The Asia-Pacific is highly vulnerable to the intertwined physical and social impacts of climate change, and effective adaptation measures are a regional imperative. Such climate adaptation plans are predicated in part on external assistance that is actuated through financial mechanisms. What is less clear is how these mechanisms actually operate, what problems they foment and what pitfalls need to avoided in future policies. In the course of addressing these points, this NTS Insight warns of a potential ‘climate finance curse’ akin to the ‘aid curse’ described in broader development literature, and identifies pathways for avoiding such risks.

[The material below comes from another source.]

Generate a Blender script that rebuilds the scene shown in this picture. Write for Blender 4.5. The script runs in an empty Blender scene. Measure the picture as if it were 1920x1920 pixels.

By J. Jackson Ewing and Gianna Gayle Amul
Introduction
This NTS Insight explores impediments to effective climate-adaptation financing in the Asia-Pacific. Countries, communities and various actors in the region face acute climate change challenges, and seek resources as part of efforts to adapt to climate vulnerabilities. This is consistent with the broader objectives of developing countries within the UN Framework Convention on Climate Change (UNFCCC) negotiations, which focus on garnering support from wealthier countries for adaptation and for transitioning to lower-emissions futures. Such externally funded adaptation finance is both needed and justified in the Asia-Pacific, as the region suffers the effects of emissions both past and present emanating from afar.
Needs and justifications notwithstanding, international climate finance is no panacea. To access climate funds, vulnerable states and sub-state actors may be put in a position to overemphasise vulnerability and focus unduly on climate change as the cause of a wide range of problems. Such actors may also be ill-prepared to deal with the adaptation resources that do arrive. These problems are compounded by the fact that accessing international climate finance requires skills and capacities that vary greatly among different players and involve convoluted institutional architectures.
This NTS Insight expands on these dynamics to warn of a potential ‘climate finance curse’ akin to the ‘aid curse’ described in broader development literature. To this end, it briefly reviews the climate vulnerabilities confronting the Asia-Pacific, unpacks international adaptation funding architectures and explores the risks of morally hazardous approaches to climate finance. It concludes with principles and solutions that could help enhance the effectiveness of regional adaptation projects.